Content & IPR / licensing

There are no criteria set as to what should or should not be included in the archive. But the website makes clear that it centres on the history of popular music activity “in and from the city”. The archive categories include bands / musicians, venues, managers, DJs / club nights / promoters, recording studios, radio stations, record labels and shops, press / fanzines, fashion / shops and exhibitions. These sections provide lists, e.g. all known venues, inviting users to post information and comments. Contributors can also send content to the editor to make it available on the website. The content is provided under the Creative Commons Attribution-ShareAlike 4.0 International license.

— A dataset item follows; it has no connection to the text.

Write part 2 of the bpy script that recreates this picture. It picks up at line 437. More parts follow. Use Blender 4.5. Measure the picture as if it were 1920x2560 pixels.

Technologies used / innovative features

The Birmingham Music Archive is based on a well-designed Weblog with several frames which feature recent news stories, comments, available videos, etc. In addition there is the archive of entries and comments in the categories mentioned above. The most important aspect of the archive indeed is that each category and entry comes with the comment function which can be used without registration.

Target users

The website invites users “Tell us what you know, tell us what you think!” about the musical heritage of Birmingham, thereby encouraging users to help build and shape the archive. The contributors typically are people who know about the city’s former music places, artists, events etc., and recall and share memories, stories and visual material (e.g. scanned photographs, flyers, ticket stubs, etc.). Often the stories refer to places they visited but have been lost because of closure and destruction. Notably, despite the City Council’s attempt to position Birmingham as a “music city” to attract and boost music tourism.
“However the built environment of cultural spaces and places of popular culture and in particular popular music, hold a special place in the lives of so many of us. (…) these spaces are imbued with our histories and memories. But music is not just local but translocal. And so places of popular music history are important as authentic sites of music activity for people scattered across the globe.” (Collins 2013)

Lessons learned

Collaboration: The collaboration is essentially between contributors of personal memories (but also factual information) and a trusted non-commercial publisher, who has established the website against all odds.

Content: Besides the individual aspects the narratives highlight the social role the music, places and events played (and still play) in the local community. This is not about history-making for tourism purposes. But to preserve, and possibly re-activate, former music venues might well be in the interest of towns with a remarkable history of popular music.

Technology: The case exemplifies that a well-designed weblog can be just the right tool for a community website. The approach is “low tech, high touch”, what counts are the personal recollections of the contributors. That a comment function can be added to each entry is an extremely valuable feature of weblogs.